WASHINGTON — As Vice President Kamala Harris parses out the details of her agenda, she has favored broad strokes over detailed policy papers. Only recently has she begun sitting for interviews, which have elicited few details about what her presidential administration might look like.
Little about that careful approach changed during a 25-minute interview with Stephanie Ruhle of MSNBC that was broadcast on Wednesday night. It was Harris’ first one-on-one interview on cable television since becoming the Democratic nominee.
In her discussion with a friendly interviewer, the vice president again presented herself as a champion of the middle class and hit many of the same themes from her pro-business economic speech earlier in the day. She largely avoided direct questions about how she would govern and why some voters remain fond of former President Donald Trump’s stewardship of the economy.

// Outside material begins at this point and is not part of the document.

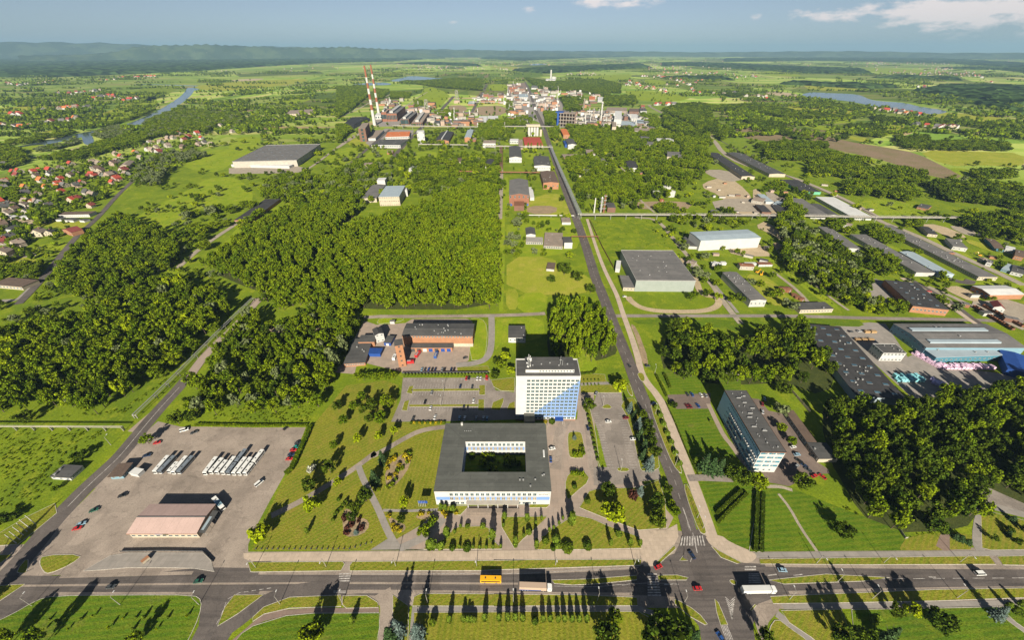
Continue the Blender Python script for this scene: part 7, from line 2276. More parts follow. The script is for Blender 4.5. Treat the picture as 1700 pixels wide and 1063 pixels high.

Here are three takeaways from Harris’ interview.
Harris had roundabout answers to open-ended questions.
Ruhle’s first question was about how Harris might respond to people who hear her proposals and say, “These policies aren’t for me.” The MSNBC host’s second was about why voters tend to tell pollsters that Trump is better equipped to handle the economy.
Harris responded to the fairly basic and predictable questions with roundabout responses that did not provide a substantive answer.
Instead of offering any explanation for why Trump polls better on the economy — a matter that has vexed Democrats as President Joe Biden has overseen a steadily improving economy — Harris instead blasted Trump’s record. She blamed him for a loss of manufacturing and autoworker jobs and said his tariff proposals would serve as an added sales tax on American consumers.
She said nothing about why voters think Trump and Republicans would be better on the economy.
But she did say her policies are for everyone.
“If you are hardworking, if you have the dreams and the ambitions and the aspirations of what I believe you do, you’re in my plan,” Harris said.
She avoided a looming scenario: What if Democrats lose the Senate?
Harris has been eagerly promoting the big-ticket items on her agenda. A middle-class tax cut, tax increases for the rich and for big corporations. More money for child care and health care.
Ruhle brought up the elephant in the room: How could any of this happen without Democratic control of the Senate?
This is a key question that hangs over the Harris campaign as Democrats increasingly fear Sen. Jon Tester of Montana is in a perilous political situation. If he loses his reelection bid, Democrats would need to flip at least one Republican-held Senate seat to retain control of the chamber — an unlikely prospect given this year’s daunting map for the party.
Harris skated past Ruhle’s question about where Democrats would find the money for such proposals without addressing her party’s Senate prospects.
“But we’re going to have to raise corporate taxes,” she said. “We’re going to have to make sure that the biggest corporations and billionaires pay their fair share. That’s just it. It’s about paying their fair share. I am not mad at anyone for achieving success, but everyone should pay their fair share.”
That is an argument she may find herself making to very skeptical Senate Republicans next year if she wins the White House.
A hard-hitting Harris interview is still yet to come.
Since Harris began granting more interviews in recent days, her media strategy has been to sit with friendly inquisitors who are not inclined to ask terribly thorny questions or press her when her responses are evasive.
Nothing about that changed during her interview with Ruhle before her audience on MSNBC, the liberal cable channel whose viewers overwhelmingly favor Democratic candidates.
It’s not quite clear what Harris gained, aside from giving her campaign aides the ability to say she held a one-on-one cable television interview.
For the vice president, speaking with Ruhle was roughly in the same ballpark as Trump having one of his regular chats with Sean Hannity of Fox News.
Last week, Ruhle openly showed her preference for Harris over Trump during an appearance on Bill Maher’s HBO program. And when she interviewed Biden in May 2023, Ruhle did not press him after his stumbling answers and praised him throughout the 14-minute discussion.
So it went with Harris. Ruhle joined Harris in attacking Trump (“His plan is not serious, when you lay it out like that”) and avoided posing tricky questions about positions Harris supported during her 2020 presidential campaign or what, if anything, she knew about Biden’s physical condition or mental acuity as his own campaign deteriorated.
Which is perhaps why Harris agreed to the interview in the first place.